Dive Brief:
- Apple CEO Tim Cook dismissed the possibility of moving production away from China and exploring alternative markets on the tech giant's second quarter earnings call.
- Cook said Apple already has a diversified sourcing base. "The vast majority of our products are kind of made everywhere. There's a significant level of content from the United States and a lot from Japan to Korea to China and the European Union," he said on the call. "That's the nature of a global supply chain."
- Earlier this month, the Trump administration denied Apple's request for a tariff exclusion on 15 parts, including ones for the Mac Pro desktop computer, with President Donald Trump tweeting " Make them in the USA, no Tariffs!" On the call, Cook said Apple makes the Mac Pro in the U.S., and the exclusion is for imported parts for production.
Dive Insight:
Cook's comments this week on the earnings call come in contrast to earlier reports of the tech giant's consideration of shifting some production away from China to nations in Southeast Asia. Apple even reportedly asked suppliers to model the cost of moving 15%-30% of its production capacity outside of China.

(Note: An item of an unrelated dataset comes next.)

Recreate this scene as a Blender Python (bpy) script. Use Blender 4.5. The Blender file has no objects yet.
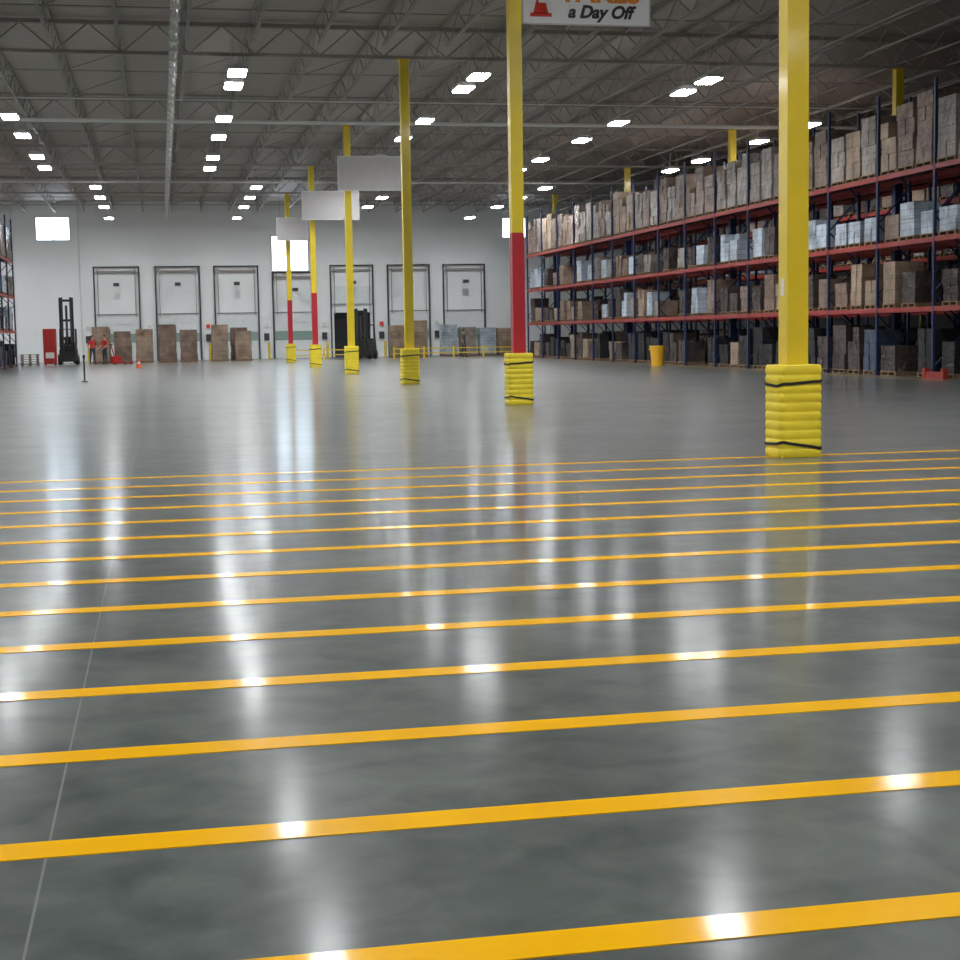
import bpy, math, random
from mathutils import Matrix, Vector
random.seed(7)
sc = bpy.context.scene
COL = sc.collection

# ------------------------------------------------------------------ materials
def mat(name, col, rough=0.5, metal=0.0, coat=0.0, coat_rough=0.1, emit=None, estr=0.0, noise=0.0, nscale=4.0):
    m = bpy.data.materials.new(name); m.use_nodes = True
    nt = m.node_tree; b = nt.nodes['Principled BSDF']
    b.inputs['Base Color'].default_value = (*col, 1)
    b.inputs['Roughness'].default_value = rough
    b.inputs['Metallic'].default_value = metal
    b.inputs['Coat Weight'].default_value = coat
    b.inputs['Coat Roughness'].default_value = coat_rough
    if emit:
        b.inputs['Emission Color'].default_value = (*emit, 1)
        b.inputs['Emission Strength'].default_value = estr
    if noise > 0:
        tc = nt.nodes.new('ShaderNodeTexCoord')
        n = nt.nodes.new('ShaderNodeTexNoise'); n.inputs['Scale'].default_value = nscale; n.inputs['Detail'].default_value = 5
        nt.links.new(tc.outputs['Object'], n.inputs['Vector'])
        r = nt.nodes.new('ShaderNodeValToRGB')
        r.color_ramp.elements[0].position = 0.3; r.color_ramp.elements[1].position = 0.7
        r.color_ramp.elements[0].color = (*[c*(1-noise) for c in col], 1)
        r.color_ramp.elements[1].color = (*[min(1, c*(1+noise)) for c in col], 1)
        nt.links.new(n.outputs['Fac'], r.inputs['Fac']); nt.links.new(r.outputs['Color'], b.inputs['Base Color'])
    return m

def carton(name, c1, c2, coat=0.5, bw=0.42, bh=0.33):
    m = bpy.data.materials.new(name); m.use_nodes = True
    nt = m.node_tree; b = nt.nodes['Principled BSDF']; L = nt.links.new
    tc = nt.nodes.new('ShaderNodeTexCoord'); sp = nt.nodes.new('ShaderNodeSeparateXYZ'); L(tc.outputs['Object'], sp.inputs[0])
    ad = nt.nodes.new('ShaderNodeMath'); ad.operation = 'ADD'; L(sp.outputs['X'], ad.inputs[0]); L(sp.outputs['Y'], ad.inputs[1])
    cb = nt.nodes.new('ShaderNodeCombineXYZ'); L(ad.outputs[0], cb.inputs['X']); L(sp.outputs['Z'], cb.inputs['Y'])
    br = nt.nodes.new('ShaderNodeTexBrick'); L(cb.outputs[0], br.inputs['Vector'])
    br.inputs['Scale'].default_value = 1.0; br.inputs['Brick Width'].default_value = bw; br.inputs['Row Height'].default_value = bh
    br.inputs['Mortar Size'].default_value = 0.006
    br.inputs['Color1'].default_value = (*c1, 1); br.inputs['Color2'].default_value = (*c2, 1)
    br.inputs['Mortar'].default_value = (*[c*0.4 for c in c1], 1)
    n = nt.nodes.new('ShaderNodeTexNoise'); n.inputs['Scale'].default_value = 1.2; n.inputs['Detail'].default_value = 3
    L(tc.outputs['Object'], n.inputs['Vector'])
    r = nt.nodes.new('ShaderNodeValToRGB'); r.color_ramp.elements[0].position = 0.35; r.color_ramp.elements[1].position = 0.66
    r.color_ramp.elements[0].color = (0.65, 0.65, 0.65, 1); r.color_ramp.elements[1].color = (1.25, 1.25, 1.25, 1)
    L(n.outputs['Fac'], r.inputs['Fac'])
    mu = nt.nodes.new('ShaderNodeMix'); mu.data_type = 'RGBA'; mu.blend_type = 'MULTIPLY'; mu.inputs['Factor'].default_value = 1.0
    L(br.outputs['Color'], mu.inputs[6]); L(r.outputs['Color'], mu.inputs[7]); L(mu.outputs[2], b.inputs['Base Color'])
    b.inputs['Roughness'].default_value = 0.7; b.inputs['Specular IOR Level'].default_value = 0.25
    b.inputs['Coat Weight'].default_value = coat; b.inputs['Coat Roughness'].default_value = 0.18
    bp = nt.nodes.new('ShaderNodeBump'); bp.inputs['Strength'].default_value = 1.0; bp.inputs['Distance'].default_value = 0.22
    n3 = nt.nodes.new('ShaderNodeTexNoise'); n3.inputs['Scale'].default_value = 4.0; n3.inputs['Detail'].default_value = 2
    L(tc.outputs['Object'], n3.inputs['Vector'])
    L(n3.outputs['Fac'], bp.inputs['Height']); L(bp.outputs['Normal'], b.inputs['Coat Normal'])
    return m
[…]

Both of these reports, however, came at a time when it seemed likely the fourth tranche of tariffs, on $300 billion worth of Chinese imports, would take effect. Since then, the threat has fizzled, although the jitters may return as Trump has expressed low expectations surrounding ongoing U.S.-China trade negotiations.
The tariffs have driven businesses across numerous industries, from electronics to fashion, to make plans to reduce sourcing from China and move production where possible. The Chinese market still dominates many industries and has the existing infrastructure for large-scale production capacity, making it difficult in the short- and medium-term for companies to plan a full exit strategy from the country.

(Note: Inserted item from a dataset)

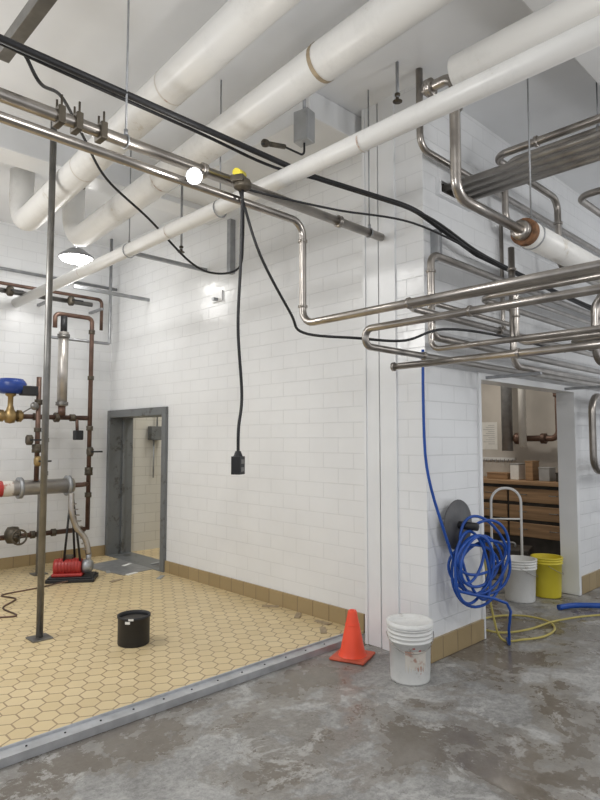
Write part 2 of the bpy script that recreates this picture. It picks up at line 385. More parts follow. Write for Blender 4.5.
sp([(2.95,0.3,2.31),(2.95,2.45,2.31),(2.95,2.45,2.20),(7.5,2.45,2.20)], 0.023, "folding back on itself in a tight return", bend=0.055, fl=[((3.6,2.45,2.20),X,0.031,0.015),((2.95,1.7,2.31),Y,0.031,0.015)])
sp([(3.3,2.5,2.10),(3.3,0.3,2.10)], 0.023, "with a capped end below the rack", fl=[((3.3,2.49,2.10),Y,0.031,0.015),((3.3,1.6,2.10),Y,0.031,0.015)])
sp([(7.5,2.38,2.93),(3.60,2.38,2.93),(3.60,2.38,2.33),(7.5,2.38,2.33)], 0.027, "bending down past the block corner", bend=0.08, fl=[((3.6,2.38,2.8),Z,0.036,0.015),((3.6,2.38,2.46),Z,0.036,0.015)])
sp([(3.15,0.3,2.46),(3.15,2.28,2.46),(7.5,2.28,2.46)], 0.023, "turning a corner in the rack", bend=0.11, fl=[((4.4,2.28,2.46),X,0.032,0.015)])
sp([(3.9,0.3,2.62),(3.9,2.18,2.62),(7.5,2.18,2.62)], 0.023, "turning a corner above the doorway", bend=0.12)
sp([(4.3,2.12,3.07),(4.3,2.12,2.16),(7.5,2.12,2.16)], 0.025, "dropping vertically through the rack", bend=0.09, fl=[((4.3,2.12,2.9),Z,0.035,0.015)])
sp([(4.9,0.3,2.40),(4.9,1.95,2.40),(7.5,1.95,2.40)], 0.025, "sweeping round inside the crowded rack", bend=0.15, fl=[((5.4,1.95,2.40),X,.035,.015)])
sp([(5.2,0.3,2.80),(5.2,1.85,2.80),(5.2,1.85,2.25),(7.5,1.85,2.25)], 0.028, "stepping down near the doorway head", bend=0.13)
sp([(3.5,0.3,2.22),(3.5,2.32,2.22),(3.5,2.32,2.55),(4.7,2.32,2.55),(4.7,2.32,2.80),(7.5,2.32,2.80)], 0.019, "stepping upward in two bends through the rack", bend=0.07, fl=[((4.0,2.32,2.55),X,.027,.012)])
sp([(4.15,0.8,2.30),(4.15,2.02,2.30),(4.15,2.02,2.73),(4.15,0.3,2.73)], 0.021, "making a hairpin loop in the rack", bend=0.09, fl=[((4.15,2.02,2.5),Z,.03,.012)])
sp([(5.7,0.3,2.95),(5.7,2.0,2.95),(5.7,2.0,2.52),(5.7,0.3,2.52)], 0.026, "looping back under itself near the doorway", bend=0.12, fl=[((5.7,2.0,2.7),Z,.036,.015)])
sp([(6.1,0.5,2.72),(6.1,1.78,2.72),(6.1,1.78,2.02),(8,1.78,2.02)], 0.028, "turning down at the end of the rack", bend=0.13, fl=[((6.1,1.78,2.35),Z,.038,.015)])
sp([(4.9,2.505,3.5),(4.9,2.505,2.55),(6.0,2.505,2.55)], 0.018, "dropping from the upper wall to the rack", bend=0.08, fl=[((4.9,2.505,3.0),Z,.028,.012)])
sp([(4.3,0.3,3.83),(4.3,2.25,3.83),(5.5,2.25,3.83),(5.5,2.25,3.2),(7.5,2.25,3.2)], 0.030, "looping high near the ceiling then dropping", bend=0.12, fl=[((4.3,1.9,3.83),Y,0.042,0.02),((5.5,2.25,3.6),Z,0.042,0.02)])
sp([(3.62,2.47,H-.001),(3.62,2.47,3.75),(7.5,2.47,3.75)], 0.026, "coming down along the block wall", bend=0.1)
sp([(4.7,0.3,3.95),(4.7,2.36,3.95),(4.7,2.36,3.42),(7.5,2.36,3.42)], 0.028, "bending down on the upper wall", bend=0.12)
sp([(5.0,0.3,3.45),(5.0,1.5,3.45),(6.2,1.5,3.45),(6.2,1.5,2.75),(7.5,1.5,2.75)], 0.030, "turning sharply beside a white pipe", bend=0.12, fl=[((5.7,1.5,3.45),X,.042,.02)])
sp([(5.3,0.3,3.72),(5.3,2.0,3.72),(6.6,2.0,3.72),(6.6,2.0,3.15),(6.6,1.0,3.15)], 0.03, "bending twice below the ceiling", bend=0.13, fl=[((5.3,1.4,3.72),Y,.042,.02)])
for i in range(4):
    sp([(4.0+0.11*i,2.53,3.57),(4.0+0.11*i,0.3,3.57)], 0.024, "dull grey pipe running into the upper block wall", mat=M_steelm, group="parallel dull pipes under the ceiling")
sp([(8.0,2.33,2.05),(6.40,2.33,2.05),(6.40,2.33,1.28),(8.0,2.33,1.28)], 0.035, "curling down beside the doorway", bend=0.16)
sp([(8.0,2.23,1.98),(6.50,2.23,1.98),(6.50,2.23,1.36),(8.0,2.23,1.36)], 0.032, "curling down beside the doorway", bend=0.16)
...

A supply chain as diversified and global as Apple's can help with risk mitigation, but that doesn't mean China tariffs, current and proposed, won't deal a blow to the business. Last month, J.P. Morgan analysts noted Apple would need to raise prices by 14% to keep margins the same, although they added Apple is unlikely to pass the full amount onto consumers, resulting in the tech giant absorbing some of the costs.
While Apple doesn't have plans to significantly move China production, Cook renewed calls for an exclusion on imported parts to make manufacturing in the U.S. sustainable. "We want to continue to be here," he said on the earnings call, in reference to Mac Pro production in the U.S. "That's what's behind the exclusions. And so, we're explaining that and hope for a positive outcome."